*Given task*.
Identify the lines that include the word "Write", then copy all of them.
——————————
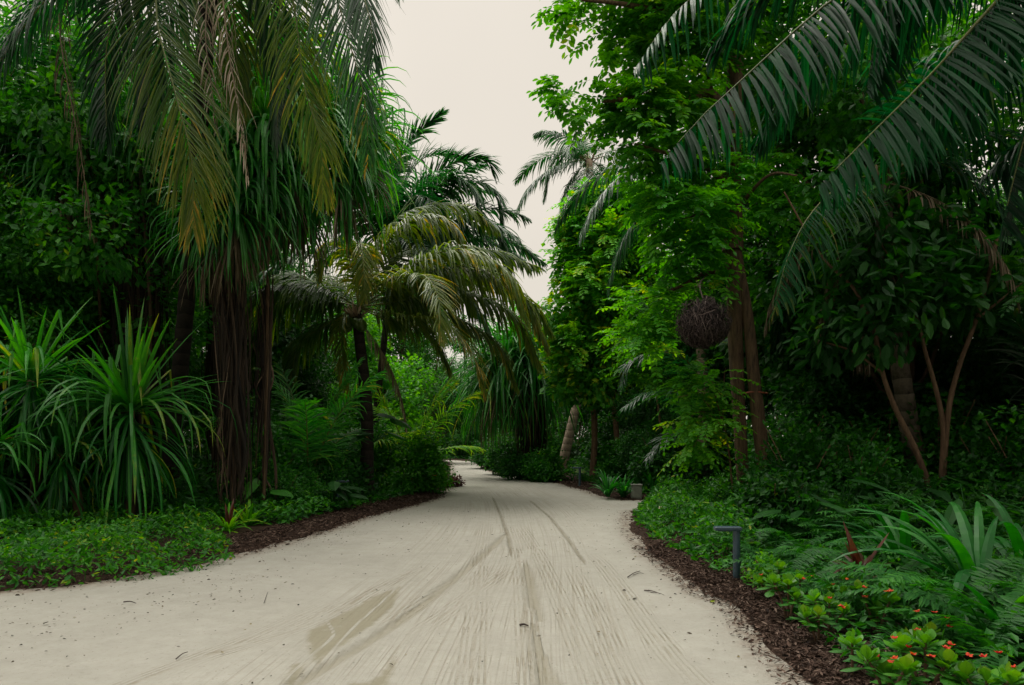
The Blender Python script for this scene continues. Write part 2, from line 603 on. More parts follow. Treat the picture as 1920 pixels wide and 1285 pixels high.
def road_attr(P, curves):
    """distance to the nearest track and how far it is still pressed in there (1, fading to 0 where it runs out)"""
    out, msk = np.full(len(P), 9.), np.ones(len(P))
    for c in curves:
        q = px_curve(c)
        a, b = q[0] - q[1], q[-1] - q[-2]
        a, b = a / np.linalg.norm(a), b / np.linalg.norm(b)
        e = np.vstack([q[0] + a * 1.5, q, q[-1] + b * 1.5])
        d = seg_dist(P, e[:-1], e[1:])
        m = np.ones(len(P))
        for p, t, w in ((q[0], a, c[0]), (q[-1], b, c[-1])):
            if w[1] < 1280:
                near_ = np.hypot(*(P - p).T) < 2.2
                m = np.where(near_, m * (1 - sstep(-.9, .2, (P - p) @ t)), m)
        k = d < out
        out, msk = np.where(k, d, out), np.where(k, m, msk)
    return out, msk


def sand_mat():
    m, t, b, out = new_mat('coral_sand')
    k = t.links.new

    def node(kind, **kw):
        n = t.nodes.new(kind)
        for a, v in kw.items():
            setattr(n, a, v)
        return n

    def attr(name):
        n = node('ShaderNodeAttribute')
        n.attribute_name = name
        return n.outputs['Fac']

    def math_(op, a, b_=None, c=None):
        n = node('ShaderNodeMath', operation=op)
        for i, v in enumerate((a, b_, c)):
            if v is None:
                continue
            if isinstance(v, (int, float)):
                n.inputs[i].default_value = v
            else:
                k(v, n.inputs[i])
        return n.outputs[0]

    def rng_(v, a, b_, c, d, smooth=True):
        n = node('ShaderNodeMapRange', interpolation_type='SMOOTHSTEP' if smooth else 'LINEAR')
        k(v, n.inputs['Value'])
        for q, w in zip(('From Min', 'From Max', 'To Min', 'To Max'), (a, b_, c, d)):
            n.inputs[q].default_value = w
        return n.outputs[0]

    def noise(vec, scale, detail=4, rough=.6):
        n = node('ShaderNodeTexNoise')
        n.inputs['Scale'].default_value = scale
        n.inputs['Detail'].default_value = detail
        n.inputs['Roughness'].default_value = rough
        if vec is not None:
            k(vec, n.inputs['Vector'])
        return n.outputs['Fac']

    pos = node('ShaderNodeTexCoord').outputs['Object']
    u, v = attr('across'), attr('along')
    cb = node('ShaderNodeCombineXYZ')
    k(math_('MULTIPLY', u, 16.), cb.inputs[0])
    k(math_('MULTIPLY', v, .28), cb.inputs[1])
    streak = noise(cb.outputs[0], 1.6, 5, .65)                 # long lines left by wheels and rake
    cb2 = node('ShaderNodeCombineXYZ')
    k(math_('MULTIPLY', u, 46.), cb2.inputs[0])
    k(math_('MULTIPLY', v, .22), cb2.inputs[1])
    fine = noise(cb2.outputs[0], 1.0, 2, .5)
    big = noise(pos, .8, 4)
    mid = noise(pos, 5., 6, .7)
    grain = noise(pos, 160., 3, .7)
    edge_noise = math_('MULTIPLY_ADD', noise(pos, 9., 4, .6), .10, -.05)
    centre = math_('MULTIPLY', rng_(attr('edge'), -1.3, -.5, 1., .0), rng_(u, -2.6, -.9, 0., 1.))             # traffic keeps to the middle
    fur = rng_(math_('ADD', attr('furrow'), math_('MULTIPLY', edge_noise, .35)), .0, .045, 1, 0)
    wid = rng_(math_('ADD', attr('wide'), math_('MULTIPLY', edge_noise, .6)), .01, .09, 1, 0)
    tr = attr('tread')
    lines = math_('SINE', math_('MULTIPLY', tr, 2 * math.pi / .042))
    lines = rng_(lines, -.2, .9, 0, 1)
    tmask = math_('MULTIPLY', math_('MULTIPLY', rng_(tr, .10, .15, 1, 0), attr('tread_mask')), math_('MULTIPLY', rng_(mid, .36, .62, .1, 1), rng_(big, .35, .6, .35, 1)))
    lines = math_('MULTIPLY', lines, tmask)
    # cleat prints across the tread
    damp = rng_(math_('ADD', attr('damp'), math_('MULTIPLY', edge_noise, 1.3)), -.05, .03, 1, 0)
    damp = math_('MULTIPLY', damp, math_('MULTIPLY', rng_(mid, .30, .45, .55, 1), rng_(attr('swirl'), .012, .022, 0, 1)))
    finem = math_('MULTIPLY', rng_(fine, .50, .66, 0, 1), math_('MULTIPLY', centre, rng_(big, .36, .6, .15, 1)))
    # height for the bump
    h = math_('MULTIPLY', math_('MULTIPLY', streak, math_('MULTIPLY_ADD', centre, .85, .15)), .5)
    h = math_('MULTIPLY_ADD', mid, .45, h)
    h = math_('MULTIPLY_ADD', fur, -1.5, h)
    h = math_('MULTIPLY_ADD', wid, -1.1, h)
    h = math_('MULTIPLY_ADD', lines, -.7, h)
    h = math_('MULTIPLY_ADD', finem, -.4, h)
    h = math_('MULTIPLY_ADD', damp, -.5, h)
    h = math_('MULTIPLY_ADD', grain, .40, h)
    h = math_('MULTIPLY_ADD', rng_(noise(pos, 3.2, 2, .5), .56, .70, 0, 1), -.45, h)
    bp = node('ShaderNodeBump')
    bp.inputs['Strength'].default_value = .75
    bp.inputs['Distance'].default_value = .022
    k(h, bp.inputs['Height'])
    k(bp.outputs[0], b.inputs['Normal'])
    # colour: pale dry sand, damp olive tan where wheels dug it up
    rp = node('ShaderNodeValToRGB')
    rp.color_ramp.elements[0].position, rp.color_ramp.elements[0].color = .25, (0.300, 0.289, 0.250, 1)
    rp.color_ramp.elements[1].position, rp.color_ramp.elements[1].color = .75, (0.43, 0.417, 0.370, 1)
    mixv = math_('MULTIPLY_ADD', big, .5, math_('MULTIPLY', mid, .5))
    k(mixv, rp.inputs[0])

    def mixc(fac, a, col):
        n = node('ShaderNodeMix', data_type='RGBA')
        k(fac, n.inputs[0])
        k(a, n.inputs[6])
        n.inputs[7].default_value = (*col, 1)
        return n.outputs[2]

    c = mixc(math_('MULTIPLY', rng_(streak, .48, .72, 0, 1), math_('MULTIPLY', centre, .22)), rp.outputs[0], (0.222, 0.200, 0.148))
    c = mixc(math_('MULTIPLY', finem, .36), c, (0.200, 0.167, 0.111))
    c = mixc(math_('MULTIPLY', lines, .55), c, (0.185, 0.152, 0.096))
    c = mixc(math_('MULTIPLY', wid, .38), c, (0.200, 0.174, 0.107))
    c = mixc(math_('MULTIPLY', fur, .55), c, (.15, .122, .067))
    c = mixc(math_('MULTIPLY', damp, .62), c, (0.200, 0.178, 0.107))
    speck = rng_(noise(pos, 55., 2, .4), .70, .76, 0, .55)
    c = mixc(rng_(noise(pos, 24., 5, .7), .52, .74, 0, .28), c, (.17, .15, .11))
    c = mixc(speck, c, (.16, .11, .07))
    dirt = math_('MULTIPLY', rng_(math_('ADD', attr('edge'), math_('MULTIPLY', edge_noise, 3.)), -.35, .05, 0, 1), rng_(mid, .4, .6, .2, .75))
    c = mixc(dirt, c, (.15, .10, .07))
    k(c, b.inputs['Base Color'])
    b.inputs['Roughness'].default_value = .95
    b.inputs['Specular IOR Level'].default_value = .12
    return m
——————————
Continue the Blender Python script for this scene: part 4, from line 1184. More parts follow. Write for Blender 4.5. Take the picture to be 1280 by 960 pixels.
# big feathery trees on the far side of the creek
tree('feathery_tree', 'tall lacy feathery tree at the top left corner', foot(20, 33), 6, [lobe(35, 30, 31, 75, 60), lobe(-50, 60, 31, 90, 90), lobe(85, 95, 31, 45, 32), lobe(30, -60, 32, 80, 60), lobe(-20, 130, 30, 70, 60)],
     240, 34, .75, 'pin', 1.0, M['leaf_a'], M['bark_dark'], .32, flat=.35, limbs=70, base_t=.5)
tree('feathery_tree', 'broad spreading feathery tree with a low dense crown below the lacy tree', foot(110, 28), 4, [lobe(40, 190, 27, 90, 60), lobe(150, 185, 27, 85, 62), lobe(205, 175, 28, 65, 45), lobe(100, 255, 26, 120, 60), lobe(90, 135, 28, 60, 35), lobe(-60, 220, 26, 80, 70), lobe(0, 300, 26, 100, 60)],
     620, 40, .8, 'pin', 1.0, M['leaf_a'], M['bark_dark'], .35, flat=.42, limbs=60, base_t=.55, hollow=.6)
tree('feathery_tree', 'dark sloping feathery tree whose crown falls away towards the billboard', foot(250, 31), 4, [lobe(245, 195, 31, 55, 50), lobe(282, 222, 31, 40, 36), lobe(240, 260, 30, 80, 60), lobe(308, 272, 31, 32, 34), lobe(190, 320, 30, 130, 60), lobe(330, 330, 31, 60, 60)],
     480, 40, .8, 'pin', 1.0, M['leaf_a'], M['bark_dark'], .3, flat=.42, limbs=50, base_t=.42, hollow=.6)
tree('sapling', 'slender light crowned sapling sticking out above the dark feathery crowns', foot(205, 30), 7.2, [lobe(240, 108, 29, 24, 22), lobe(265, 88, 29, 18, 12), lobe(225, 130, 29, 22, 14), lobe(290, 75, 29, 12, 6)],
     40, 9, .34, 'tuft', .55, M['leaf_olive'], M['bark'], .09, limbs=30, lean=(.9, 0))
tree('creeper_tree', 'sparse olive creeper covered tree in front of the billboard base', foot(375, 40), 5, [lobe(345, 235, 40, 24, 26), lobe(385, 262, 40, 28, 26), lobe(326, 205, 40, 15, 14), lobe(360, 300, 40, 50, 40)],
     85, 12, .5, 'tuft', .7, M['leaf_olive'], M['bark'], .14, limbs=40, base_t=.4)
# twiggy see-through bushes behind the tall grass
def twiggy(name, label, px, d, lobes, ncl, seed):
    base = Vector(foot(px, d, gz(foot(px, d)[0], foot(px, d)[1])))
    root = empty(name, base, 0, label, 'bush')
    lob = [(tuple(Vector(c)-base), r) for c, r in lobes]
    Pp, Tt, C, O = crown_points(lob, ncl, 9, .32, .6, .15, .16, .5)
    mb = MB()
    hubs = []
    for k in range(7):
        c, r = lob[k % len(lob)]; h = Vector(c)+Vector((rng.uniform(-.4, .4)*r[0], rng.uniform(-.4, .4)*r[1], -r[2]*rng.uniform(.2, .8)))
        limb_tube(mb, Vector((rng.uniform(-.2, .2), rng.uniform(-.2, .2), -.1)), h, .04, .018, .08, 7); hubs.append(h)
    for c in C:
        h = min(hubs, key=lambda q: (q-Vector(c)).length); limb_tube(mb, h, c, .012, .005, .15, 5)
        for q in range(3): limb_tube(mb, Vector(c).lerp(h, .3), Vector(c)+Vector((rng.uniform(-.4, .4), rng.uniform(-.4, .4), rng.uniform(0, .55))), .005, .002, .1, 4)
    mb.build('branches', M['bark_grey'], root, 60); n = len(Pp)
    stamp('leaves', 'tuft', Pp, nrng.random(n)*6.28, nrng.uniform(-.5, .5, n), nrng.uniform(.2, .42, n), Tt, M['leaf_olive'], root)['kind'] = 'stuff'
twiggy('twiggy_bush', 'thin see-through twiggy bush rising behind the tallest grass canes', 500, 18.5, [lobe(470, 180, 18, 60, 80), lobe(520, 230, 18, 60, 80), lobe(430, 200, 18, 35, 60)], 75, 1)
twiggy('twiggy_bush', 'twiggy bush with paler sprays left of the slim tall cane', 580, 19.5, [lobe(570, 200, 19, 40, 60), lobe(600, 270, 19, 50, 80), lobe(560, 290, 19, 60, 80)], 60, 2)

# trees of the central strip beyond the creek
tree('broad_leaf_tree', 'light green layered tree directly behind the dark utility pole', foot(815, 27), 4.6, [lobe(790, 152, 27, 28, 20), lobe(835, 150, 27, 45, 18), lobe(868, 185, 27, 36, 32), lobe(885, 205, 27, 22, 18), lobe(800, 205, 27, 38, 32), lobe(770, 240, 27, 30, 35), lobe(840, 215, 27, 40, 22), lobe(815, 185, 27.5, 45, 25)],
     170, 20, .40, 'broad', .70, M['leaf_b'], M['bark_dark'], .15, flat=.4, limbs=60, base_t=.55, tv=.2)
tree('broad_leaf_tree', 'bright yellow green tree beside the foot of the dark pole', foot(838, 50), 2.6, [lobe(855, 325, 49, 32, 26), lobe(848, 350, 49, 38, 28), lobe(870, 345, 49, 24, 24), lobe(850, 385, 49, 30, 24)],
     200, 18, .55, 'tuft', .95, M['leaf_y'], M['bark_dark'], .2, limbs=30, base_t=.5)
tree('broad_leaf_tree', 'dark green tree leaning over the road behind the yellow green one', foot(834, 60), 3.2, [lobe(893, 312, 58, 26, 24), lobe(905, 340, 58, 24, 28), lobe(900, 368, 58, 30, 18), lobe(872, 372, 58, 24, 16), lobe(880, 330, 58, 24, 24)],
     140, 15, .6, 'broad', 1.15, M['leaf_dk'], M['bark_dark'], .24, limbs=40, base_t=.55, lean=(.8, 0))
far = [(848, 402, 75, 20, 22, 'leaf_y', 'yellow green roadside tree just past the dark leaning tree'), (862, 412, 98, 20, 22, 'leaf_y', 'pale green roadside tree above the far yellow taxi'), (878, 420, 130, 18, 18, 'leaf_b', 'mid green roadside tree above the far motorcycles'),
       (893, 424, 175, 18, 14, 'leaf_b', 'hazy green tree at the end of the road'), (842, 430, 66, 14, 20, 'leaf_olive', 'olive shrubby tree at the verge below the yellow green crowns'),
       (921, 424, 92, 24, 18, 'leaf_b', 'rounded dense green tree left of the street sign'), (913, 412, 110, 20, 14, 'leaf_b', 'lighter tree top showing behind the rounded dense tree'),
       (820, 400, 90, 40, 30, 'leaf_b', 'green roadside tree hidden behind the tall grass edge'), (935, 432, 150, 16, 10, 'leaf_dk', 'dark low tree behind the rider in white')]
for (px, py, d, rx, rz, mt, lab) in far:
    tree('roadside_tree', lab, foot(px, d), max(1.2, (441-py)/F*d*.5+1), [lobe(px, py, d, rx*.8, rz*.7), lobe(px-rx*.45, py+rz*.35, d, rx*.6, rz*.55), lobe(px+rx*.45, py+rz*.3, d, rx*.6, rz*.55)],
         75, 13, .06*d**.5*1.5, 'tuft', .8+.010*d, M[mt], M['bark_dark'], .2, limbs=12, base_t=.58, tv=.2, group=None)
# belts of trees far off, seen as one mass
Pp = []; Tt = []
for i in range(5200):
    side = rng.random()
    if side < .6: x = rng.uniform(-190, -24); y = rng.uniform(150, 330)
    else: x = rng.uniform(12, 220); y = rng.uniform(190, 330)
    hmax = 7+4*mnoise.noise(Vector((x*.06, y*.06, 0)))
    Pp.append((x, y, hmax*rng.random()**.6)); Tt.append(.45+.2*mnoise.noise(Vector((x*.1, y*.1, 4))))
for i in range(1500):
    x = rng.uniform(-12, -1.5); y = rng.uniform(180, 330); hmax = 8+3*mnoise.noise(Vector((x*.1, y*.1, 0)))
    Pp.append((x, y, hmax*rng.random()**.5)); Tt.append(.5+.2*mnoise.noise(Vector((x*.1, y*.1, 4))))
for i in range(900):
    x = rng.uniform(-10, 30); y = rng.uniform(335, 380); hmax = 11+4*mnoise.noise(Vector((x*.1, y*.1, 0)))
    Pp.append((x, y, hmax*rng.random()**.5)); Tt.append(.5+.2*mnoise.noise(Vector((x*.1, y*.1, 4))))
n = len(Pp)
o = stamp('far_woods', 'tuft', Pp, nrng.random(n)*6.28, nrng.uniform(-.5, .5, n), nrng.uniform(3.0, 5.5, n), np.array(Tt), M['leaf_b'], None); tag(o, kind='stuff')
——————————
*Task solution*.
The Blender Python script for this scene continues. Write part 2, from line 603 on. More parts follow. Treat the picture as 1920 pixels wide and 1285 pixels high.
Continue the Blender Python script for this scene: part 4, from line 1184. More parts follow. Write for Blender 4.5. Take the picture to be 1280 by 960 pixels.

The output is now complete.